[proofplan]
The shock speed is chosen so that the Rankine-Hugoniot jump relation holds by direct substitution. The main point is to identify this speed as a secant slope of the strictly convex flux $f$. The [mean value theorem](/theorems/186) places that secant slope at $f'(c)$ for some intermediate state $c \in (u_R,u_L)$, and strict convexity implies that $f'$ is strictly increasing, giving the Lax inequalities.
[/proofplan]
[step:Verify the Rankine-Hugoniot jump relation for the proposed speed]
The jump in the state across the discontinuity is $u_R - u_L$, and the jump in the flux is $f(u_R) - f(u_L)$. By the definition of $s$,
\begin{align*}
s(u_R - u_L) = \frac{f(u_R) - f(u_L)}{u_R - u_L}(u_R - u_L) = f(u_R) - f(u_L).
\end{align*}
Since $u_L > u_R$, the denominator $u_R - u_L$ is nonzero, so the formula for $s$ is well-defined.
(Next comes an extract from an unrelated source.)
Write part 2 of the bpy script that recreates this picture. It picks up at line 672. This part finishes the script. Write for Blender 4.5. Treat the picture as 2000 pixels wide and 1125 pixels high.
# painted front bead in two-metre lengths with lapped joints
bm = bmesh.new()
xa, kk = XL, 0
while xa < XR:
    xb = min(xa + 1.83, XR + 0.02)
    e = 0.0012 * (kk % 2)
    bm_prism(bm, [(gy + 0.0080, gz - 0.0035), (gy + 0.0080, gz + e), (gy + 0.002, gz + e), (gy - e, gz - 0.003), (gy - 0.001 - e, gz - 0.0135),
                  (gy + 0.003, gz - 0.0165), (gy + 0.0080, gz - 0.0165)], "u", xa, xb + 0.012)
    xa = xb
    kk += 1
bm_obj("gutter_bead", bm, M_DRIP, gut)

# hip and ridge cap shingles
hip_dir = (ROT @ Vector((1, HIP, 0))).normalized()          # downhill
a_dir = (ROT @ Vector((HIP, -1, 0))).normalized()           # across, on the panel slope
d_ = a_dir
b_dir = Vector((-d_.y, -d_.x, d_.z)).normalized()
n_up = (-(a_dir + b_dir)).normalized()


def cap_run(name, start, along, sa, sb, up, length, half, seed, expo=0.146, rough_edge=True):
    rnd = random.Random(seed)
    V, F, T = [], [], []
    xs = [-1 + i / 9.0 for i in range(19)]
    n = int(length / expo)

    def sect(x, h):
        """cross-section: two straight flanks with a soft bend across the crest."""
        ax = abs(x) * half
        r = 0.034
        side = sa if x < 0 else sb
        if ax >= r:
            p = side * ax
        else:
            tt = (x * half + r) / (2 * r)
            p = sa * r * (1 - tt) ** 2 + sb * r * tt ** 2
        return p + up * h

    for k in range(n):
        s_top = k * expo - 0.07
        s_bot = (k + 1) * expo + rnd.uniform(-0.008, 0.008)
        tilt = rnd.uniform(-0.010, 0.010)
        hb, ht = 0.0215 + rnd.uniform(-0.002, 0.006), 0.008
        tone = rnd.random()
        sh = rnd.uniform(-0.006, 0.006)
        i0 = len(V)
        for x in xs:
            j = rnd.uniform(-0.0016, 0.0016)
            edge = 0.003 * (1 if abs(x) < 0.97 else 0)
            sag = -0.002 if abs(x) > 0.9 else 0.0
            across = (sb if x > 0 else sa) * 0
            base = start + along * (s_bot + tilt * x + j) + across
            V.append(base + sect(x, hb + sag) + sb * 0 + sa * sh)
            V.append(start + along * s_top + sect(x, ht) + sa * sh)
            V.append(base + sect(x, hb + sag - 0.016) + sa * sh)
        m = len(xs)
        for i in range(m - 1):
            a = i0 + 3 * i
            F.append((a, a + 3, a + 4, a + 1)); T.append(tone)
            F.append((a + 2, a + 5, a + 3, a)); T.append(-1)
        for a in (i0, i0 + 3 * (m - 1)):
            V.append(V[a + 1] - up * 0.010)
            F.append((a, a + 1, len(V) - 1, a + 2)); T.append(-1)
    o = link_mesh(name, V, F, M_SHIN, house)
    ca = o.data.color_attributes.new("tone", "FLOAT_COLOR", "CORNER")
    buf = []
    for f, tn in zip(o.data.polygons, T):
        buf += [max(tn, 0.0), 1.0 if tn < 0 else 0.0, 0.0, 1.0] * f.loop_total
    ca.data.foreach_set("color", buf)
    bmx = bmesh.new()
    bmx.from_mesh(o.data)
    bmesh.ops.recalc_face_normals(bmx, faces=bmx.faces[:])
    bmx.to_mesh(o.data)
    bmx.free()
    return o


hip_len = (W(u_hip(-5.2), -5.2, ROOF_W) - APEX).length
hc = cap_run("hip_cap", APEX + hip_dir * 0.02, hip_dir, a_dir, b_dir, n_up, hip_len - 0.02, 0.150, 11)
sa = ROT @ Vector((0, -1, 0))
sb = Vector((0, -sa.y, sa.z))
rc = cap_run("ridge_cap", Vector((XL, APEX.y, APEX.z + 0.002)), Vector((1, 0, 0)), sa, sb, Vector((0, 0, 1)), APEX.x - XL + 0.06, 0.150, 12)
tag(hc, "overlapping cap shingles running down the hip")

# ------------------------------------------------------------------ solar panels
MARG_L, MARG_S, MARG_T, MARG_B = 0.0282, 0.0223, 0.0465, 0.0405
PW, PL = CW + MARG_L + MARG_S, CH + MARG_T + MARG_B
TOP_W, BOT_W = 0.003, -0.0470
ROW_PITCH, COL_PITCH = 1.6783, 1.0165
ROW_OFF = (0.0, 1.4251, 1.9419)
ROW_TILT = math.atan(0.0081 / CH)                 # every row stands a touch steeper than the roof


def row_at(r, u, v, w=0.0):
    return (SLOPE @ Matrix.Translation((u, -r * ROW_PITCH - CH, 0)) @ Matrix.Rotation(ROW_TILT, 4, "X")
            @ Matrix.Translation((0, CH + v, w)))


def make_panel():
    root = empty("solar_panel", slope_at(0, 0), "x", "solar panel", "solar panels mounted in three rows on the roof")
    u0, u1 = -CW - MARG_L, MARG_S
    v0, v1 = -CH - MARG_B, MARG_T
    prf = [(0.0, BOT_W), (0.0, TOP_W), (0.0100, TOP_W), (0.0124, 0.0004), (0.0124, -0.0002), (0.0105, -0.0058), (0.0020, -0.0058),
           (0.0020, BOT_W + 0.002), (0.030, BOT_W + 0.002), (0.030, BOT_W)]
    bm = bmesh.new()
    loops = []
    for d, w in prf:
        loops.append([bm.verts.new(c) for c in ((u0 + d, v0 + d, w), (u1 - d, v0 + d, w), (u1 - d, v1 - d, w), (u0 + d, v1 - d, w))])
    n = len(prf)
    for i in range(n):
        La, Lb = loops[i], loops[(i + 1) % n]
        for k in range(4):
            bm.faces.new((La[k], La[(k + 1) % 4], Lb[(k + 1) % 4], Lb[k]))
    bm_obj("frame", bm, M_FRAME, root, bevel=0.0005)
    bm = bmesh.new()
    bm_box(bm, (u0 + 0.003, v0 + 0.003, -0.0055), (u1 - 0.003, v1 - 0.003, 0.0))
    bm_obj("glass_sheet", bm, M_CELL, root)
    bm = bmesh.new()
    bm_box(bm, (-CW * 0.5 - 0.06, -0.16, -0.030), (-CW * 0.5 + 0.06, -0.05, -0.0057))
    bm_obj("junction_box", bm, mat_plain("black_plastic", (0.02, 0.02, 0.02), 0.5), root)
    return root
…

Therefore the discontinuity moving along the line $x = st$ satisfies the Rankine-Hugoniot condition.
[/step]
[step:Realize the shock speed as a derivative at an intermediate state]
Because $f: \mathbb{R} \to \mathbb{R}$ is continuous on $[u_R,u_L]$ and differentiable on $(u_R,u_L)$, the mean value theorem applies to $f$ on this interval. Hence there exists $c \in (u_R,u_L)$ such that
\begin{align*}
f'(c) = \frac{f(u_L) - f(u_R)}{u_L - u_R}.
\end{align*}
Multiplying numerator and denominator by $-1$ gives
\begin{align*}
f'(c) = \frac{f(u_R) - f(u_L)}{u_R - u_L} = s.
\end{align*}
Thus the Rankine-Hugoniot speed is $s = f'(c)$ for some intermediate state $c$ strictly between $u_R$ and $u_L$.
[guided]
The purpose of this step is to turn the shock speed into something that can be compared with the characteristic speeds $f'(u_L)$ and $f'(u_R)$. Since $s$ is a secant slope of the graph of $f$ between the two states, the mean value theorem is the correct tool.
The hypotheses of the mean value theorem are satisfied on the closed interval $[u_R,u_L]$: the function $f$ is continuous there because $f \in C^2(\mathbb{R})$, and $f$ is differentiable on the open interval $(u_R,u_L)$ for the same reason. Since $u_R < u_L$, the interval is nondegenerate. Therefore there exists a point $c \in (u_R,u_L)$ such that
\begin{align*}
f'(c) = \frac{f(u_L) - f(u_R)}{u_L - u_R}.
\end{align*}
The speed in the theorem is written with both numerator and denominator reversed. These two quotients are equal because multiplying numerator and denominator by $-1$ does not change the quotient:
\begin{align*}
\frac{f(u_L) - f(u_R)}{u_L - u_R} = \frac{f(u_R) - f(u_L)}{u_R - u_L}.
\end{align*}
Hence
\begin{align*}
s = f'(c)
\end{align*}
for some $c \in (u_R,u_L)$. This is the key reduction: the shock speed is not an arbitrary number, but a characteristic speed at an intermediate state.
[/guided]
[/step]
[step:Use strict convexity to order the characteristic speeds]
Since $f''(u) > 0$ for every $u \in \mathbb{R}$, the derivative $f': \mathbb{R} \to \mathbb{R}$ is strictly increasing. Because
\begin{align*}
u_R < c < u_L,
\end{align*}
strict monotonicity gives
\begin{align*}
f'(u_R) < f'(c) < f'(u_L).
\end{align*}
Substituting $f'(c) = s$ yields
\begin{align*}
f'(u_R) < s < f'(u_L).
\end{align*}
Equivalently,
\begin{align*}
f'(u_L) > s > f'(u_R).
\end{align*}
These are precisely the Lax entropy inequalities for a scalar shock connecting the left state $u_L$ to the right state $u_R$. Together with the Rankine-Hugoniot relation verified above, this proves that the decreasing jump from $u_L$ to $u_R$ is a Lax entropy shock.